The Nebraska Cornhuskers offense has been the talk of the town since a dominating performance against Southern Mississippi a week ago. The UCLA Bruins offense was also the talk of the town after they ran over, around, and through the Rice Owls defense last week.

This week, “experts” are picking the Bruins to upset the Huskers tomorrow at the Rose Bowl. It really is quite an interesting pick, because in my personal opinion, I thought the Bruins versus Owls game was much closer than the final score indicated.

Nebraska’s offense has gotten zero respect so far, but it really just has been one game. Experts are also underestimating the depth Nebraska has at running back behind Rex Burkhead.

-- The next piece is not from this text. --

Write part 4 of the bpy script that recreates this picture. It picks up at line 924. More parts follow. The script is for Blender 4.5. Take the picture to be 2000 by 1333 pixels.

However, the key to the game for the Huskers will be their defensive line.

Great Nebraska teams have had dominant defensive linemen. Ndamukong Suh, Grant Wistron, and Adam Carriker are just a few names that jump into mind. This year, the Huskers may not have big names, but they have depth.

Many of the players in the rotation played a substantial amount last season, and with the addition of Rick Kaczenski to the staff, the defensive line should become better as the season goes on.

UCLA’s offense was pretty balanced in their first game, rushing for 343 yards and passing for 303 more. The rushing attack was led by James Franklin’s 214 yards on just 15 carries, a ridiculous 14.3 yards per carry.

So how do the Huskers slow them down?

Pressure from the front four.

Nebraska rarely got pressure last week on the Southern Miss quarterbacks when they did not blitz. Cameron Meredith, Chase Rome, Baker Steinkuhler, along with the others were too easily blocked by a smaller offensive line.

The Cornhuskers 2 gap system has struggled against teams who run the spread with a zone read. The 2 gap system is designed to keep a containment around the quarterback, while the 1 gap has defenders rush up the field as quick as possible and put the quarterback under duress.

Nebraska’s problem with this is how to get a rush on the quarterback without getting burned. To this, Rome, Steinkuhler, and whoever else is in the middle MUST get up field and wreak havoc in the backfield.

When the interior defensive line penetrates, the quarterback must quickly decide what to do, causing a bad decision (for his team) more often than when the defense sits back. The Huskers, when playing zone read teams, could also bring a safety blitz to confuse the quarterback.

However, when the Huskers do this, instead of dropping into a zone defense, they play man. That essentially means the quarterback can throw the ball up and let his receiver make a play against a Husker defender.

So the Huskers defensive line must get up field and cause pressure, or the Huskers should bring blitzes from different angles and drop into a zone coverage. They do not always have to play zone, but they should mix it in.

In a curious fact, the Huskers in 2003 led the country in interceptions under Bo Pelini. His philosophy that season? 2 gap zone defense. Since he’s come to Nebraska as the head coach, it has been a 2 gap man defense.

If Nebraska fails to generate interior pressure, it could be a long day defensively for Nebraska.